Say what you will about the Halloween series stretching things out over its two lesser sequels, but Green and company add a definitive end note to their title. The degree to which the movie seeks definitive closure is almost comical. It feels like Green is saying to the studio, “Okay, this time it’s really, really over. There is absolutely no coming back from this. That’s it.” This sequence of finality goes so many steps beyond confirming its ending that I began to chuckle to myself at the absurdity of the movie telling its audience that this is the serious end. We go beyond beating-a-dead-horse territory into making the dead horse into a vase that is then shattered, and then the pieces thrown into a fire, and then the ashes launched into space. Of course, all of this will depend on the box-office viability of the movie and whether or not its parent company wants to squeeze even more money from the 40-year franchise (maybe an H50 in 2028?). After all, picking and choosing specific sequels to eliminate from franchise canon has become more popular, as evidenced by the 2018 movie blinking every sequel out of existence for its timeline, so all of these would-be definitive events can just be erased as easily by another sequel. That’s the nature of popular horror: everybody dies but nobody ever stays dead for long.

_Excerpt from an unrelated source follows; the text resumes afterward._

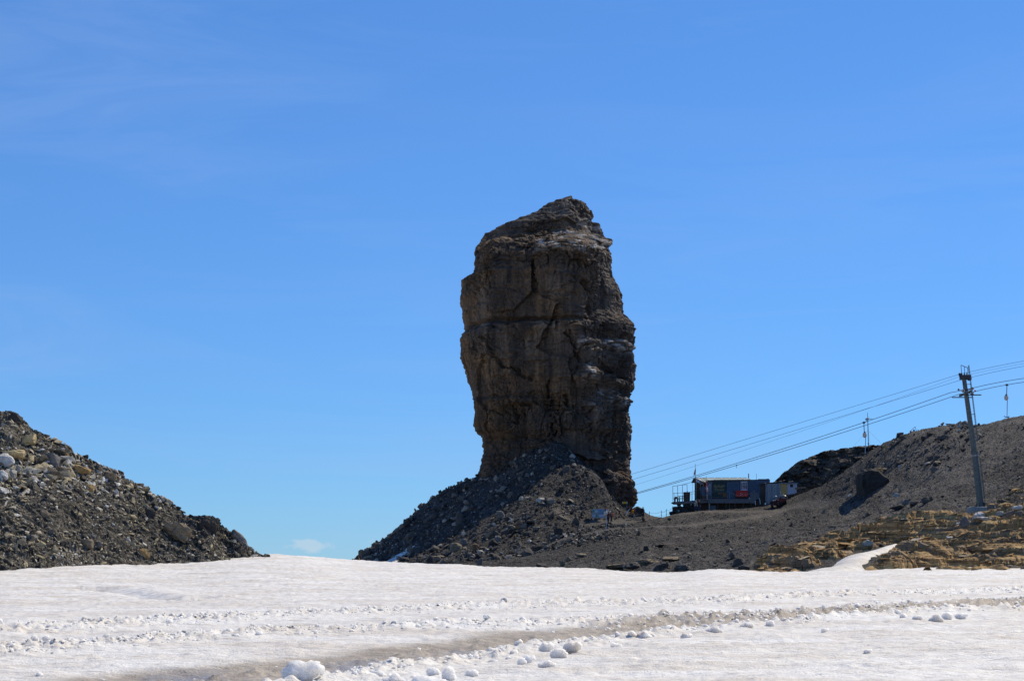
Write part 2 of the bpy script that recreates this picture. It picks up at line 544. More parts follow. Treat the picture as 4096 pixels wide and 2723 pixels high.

As slasher thrillers go, there’s probably not enough going on here to appeal to your baser desires, as there is no real memorable or gruesome kill. As a character study, there’s not enough careful development and plotting to reward exploring an offshoot to this universe. It’s fascinating to me, at best a middling fan of the Halloween series, how this sequel seems to simply not care about being a Halloween sequel, hence the shelving of Myers for so long, as well as the inconsistent characterization of Laurie and lack of follow-through, and the shirking of extensive gore and terror. I loved the strange detail that the friend group that bullies Corey aren’t a group of roided-out jocks but… marching band geeks (granted, with unchecked privilege). I loved how the movie goes above and beyond to persuade its conclusive ending, even closing out on the “Ends” of the title. You can almost feel certain degrees of disdain that Green and company have to create this added content, a misshapen denouement to the better climax in 2018. I guess there’s nothing stopping anyone from pretending these sequels are non-canonical, and it’s likely only a matter of years before the studio does the exact same thing to reignite the series. Halloween Ends is a strange, frustrating sequel that struggles to be a Halloween movie, for better or worse.